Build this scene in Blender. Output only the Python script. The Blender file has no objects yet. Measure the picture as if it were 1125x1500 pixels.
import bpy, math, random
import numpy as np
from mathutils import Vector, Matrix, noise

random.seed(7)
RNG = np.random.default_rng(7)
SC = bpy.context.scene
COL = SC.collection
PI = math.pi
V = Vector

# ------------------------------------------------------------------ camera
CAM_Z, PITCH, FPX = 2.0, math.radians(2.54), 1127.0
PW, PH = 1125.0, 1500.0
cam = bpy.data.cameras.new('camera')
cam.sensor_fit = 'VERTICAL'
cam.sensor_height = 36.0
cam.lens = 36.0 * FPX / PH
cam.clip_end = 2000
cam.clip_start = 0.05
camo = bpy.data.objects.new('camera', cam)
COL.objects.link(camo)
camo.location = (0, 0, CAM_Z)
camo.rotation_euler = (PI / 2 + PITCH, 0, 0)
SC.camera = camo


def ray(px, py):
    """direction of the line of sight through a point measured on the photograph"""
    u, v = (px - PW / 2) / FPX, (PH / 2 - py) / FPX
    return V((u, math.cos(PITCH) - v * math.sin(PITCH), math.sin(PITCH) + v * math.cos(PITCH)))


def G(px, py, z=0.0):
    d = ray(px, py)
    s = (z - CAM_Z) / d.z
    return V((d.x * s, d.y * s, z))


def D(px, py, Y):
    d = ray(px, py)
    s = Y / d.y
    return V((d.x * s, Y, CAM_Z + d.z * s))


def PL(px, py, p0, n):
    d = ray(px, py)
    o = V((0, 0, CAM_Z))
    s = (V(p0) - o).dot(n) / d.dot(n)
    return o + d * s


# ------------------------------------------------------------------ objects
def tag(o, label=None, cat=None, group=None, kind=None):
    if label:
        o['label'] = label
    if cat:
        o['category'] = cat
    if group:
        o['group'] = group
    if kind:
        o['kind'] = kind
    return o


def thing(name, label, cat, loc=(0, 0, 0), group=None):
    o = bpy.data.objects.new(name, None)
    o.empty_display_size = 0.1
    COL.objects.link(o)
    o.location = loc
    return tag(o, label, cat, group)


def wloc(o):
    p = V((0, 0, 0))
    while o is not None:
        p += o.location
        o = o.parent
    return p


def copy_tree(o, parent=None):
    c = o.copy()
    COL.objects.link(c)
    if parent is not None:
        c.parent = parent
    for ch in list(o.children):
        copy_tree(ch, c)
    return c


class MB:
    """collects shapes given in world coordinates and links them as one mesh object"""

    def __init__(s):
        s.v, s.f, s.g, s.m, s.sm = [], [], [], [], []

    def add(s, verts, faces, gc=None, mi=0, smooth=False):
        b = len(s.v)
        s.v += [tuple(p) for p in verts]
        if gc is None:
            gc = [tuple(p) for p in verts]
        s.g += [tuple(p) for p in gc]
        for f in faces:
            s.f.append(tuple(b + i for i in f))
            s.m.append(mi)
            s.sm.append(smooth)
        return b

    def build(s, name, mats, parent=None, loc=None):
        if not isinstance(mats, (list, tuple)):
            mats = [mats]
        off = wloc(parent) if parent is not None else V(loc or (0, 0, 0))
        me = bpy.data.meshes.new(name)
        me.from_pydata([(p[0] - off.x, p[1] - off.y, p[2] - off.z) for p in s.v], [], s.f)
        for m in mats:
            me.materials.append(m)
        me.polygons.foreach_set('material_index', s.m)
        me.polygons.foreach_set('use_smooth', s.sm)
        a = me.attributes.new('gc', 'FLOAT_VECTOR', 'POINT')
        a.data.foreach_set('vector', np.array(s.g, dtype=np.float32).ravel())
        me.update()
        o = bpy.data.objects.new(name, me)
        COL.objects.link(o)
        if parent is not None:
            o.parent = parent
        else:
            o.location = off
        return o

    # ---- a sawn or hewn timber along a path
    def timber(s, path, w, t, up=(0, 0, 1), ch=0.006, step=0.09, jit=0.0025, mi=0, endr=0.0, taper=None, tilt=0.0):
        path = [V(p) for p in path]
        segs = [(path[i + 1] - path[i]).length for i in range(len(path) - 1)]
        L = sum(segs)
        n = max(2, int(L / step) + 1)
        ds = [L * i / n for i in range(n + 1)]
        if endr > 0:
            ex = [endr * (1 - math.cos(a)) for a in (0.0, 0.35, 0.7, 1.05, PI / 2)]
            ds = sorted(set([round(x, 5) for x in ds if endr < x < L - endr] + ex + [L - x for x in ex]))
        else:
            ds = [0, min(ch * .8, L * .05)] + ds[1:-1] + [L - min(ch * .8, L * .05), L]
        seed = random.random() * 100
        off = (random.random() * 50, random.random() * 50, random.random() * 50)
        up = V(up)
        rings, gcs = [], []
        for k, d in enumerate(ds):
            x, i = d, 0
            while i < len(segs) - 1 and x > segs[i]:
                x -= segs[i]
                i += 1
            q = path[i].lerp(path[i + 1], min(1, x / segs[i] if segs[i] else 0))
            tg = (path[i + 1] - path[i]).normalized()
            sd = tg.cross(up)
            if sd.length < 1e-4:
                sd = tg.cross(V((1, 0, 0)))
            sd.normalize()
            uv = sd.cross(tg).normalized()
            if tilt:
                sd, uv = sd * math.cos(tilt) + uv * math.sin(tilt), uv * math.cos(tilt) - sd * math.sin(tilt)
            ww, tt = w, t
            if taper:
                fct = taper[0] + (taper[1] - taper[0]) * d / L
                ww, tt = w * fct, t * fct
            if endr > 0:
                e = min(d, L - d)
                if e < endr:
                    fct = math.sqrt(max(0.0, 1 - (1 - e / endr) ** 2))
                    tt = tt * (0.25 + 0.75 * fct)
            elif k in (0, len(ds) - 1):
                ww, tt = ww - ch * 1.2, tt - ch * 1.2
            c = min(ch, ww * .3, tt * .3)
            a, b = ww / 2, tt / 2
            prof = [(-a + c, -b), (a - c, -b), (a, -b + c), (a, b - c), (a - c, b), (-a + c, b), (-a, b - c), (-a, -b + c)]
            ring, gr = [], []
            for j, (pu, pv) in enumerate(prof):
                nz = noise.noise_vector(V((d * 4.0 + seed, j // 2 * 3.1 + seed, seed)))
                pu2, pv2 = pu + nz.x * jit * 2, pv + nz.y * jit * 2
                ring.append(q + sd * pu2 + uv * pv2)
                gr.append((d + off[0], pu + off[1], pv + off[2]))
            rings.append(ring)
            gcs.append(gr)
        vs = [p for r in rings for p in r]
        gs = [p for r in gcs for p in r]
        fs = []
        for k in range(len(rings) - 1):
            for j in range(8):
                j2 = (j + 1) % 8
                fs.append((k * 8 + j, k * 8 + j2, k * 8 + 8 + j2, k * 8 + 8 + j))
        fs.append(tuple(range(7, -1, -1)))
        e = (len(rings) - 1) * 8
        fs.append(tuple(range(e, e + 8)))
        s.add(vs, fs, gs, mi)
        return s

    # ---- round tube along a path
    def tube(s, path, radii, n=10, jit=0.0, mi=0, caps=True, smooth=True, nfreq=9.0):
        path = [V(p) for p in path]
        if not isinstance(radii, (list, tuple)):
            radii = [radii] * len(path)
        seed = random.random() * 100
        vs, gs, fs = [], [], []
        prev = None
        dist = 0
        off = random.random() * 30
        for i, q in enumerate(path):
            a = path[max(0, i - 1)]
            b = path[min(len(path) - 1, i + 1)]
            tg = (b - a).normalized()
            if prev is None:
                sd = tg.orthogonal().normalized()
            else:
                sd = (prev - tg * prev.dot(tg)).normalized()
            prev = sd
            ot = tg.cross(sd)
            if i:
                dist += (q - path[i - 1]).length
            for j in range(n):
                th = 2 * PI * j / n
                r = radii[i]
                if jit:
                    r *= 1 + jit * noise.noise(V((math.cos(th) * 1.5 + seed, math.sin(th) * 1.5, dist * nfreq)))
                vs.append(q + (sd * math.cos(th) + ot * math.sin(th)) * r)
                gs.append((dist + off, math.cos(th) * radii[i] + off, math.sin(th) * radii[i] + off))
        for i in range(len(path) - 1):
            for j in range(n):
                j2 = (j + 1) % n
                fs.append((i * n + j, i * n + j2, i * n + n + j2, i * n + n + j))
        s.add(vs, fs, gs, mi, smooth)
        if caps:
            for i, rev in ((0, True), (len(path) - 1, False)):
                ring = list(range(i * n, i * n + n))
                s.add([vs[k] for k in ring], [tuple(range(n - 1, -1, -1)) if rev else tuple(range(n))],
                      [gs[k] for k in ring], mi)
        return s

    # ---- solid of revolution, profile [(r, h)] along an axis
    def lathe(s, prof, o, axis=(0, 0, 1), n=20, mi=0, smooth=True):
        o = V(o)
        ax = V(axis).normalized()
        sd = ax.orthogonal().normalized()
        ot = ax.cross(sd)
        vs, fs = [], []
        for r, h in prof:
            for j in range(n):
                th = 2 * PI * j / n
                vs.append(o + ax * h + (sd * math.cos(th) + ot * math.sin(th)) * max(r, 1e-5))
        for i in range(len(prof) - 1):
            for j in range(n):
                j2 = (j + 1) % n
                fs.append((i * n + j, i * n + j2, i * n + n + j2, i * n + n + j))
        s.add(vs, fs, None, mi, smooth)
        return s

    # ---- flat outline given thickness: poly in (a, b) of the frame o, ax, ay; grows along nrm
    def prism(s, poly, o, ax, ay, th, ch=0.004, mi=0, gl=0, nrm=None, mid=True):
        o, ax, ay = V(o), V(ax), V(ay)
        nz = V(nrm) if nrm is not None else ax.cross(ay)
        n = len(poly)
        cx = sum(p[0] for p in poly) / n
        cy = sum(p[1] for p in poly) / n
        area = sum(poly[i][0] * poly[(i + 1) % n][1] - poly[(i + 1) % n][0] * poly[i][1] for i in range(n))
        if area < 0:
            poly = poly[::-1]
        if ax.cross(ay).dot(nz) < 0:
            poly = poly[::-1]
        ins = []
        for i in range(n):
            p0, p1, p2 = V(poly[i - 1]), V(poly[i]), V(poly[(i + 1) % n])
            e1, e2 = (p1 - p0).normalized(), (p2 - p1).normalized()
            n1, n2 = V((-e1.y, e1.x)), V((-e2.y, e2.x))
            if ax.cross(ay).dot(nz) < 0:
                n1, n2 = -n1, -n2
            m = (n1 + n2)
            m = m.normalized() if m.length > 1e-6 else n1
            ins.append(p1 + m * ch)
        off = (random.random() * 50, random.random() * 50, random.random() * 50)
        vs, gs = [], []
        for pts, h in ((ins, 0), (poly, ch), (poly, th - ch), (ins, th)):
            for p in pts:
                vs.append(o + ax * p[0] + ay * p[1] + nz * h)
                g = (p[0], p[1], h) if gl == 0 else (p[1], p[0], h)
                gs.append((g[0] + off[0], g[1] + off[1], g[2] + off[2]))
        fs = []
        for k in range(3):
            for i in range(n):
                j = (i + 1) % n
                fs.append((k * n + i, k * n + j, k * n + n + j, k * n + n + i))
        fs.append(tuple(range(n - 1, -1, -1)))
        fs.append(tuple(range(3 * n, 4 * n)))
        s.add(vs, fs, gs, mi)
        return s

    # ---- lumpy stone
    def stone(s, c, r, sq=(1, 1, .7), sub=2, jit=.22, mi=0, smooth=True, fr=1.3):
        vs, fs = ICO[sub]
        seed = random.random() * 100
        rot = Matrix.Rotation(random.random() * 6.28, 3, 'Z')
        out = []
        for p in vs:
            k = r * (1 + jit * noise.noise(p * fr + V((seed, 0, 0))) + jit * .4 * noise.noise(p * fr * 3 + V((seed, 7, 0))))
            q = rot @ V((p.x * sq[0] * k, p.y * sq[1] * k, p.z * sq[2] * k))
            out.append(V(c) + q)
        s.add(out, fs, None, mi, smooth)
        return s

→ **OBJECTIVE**
Your answer should be a single number: the count of lines that contain "scene".

→ **EXERCISE SOLUTION**
2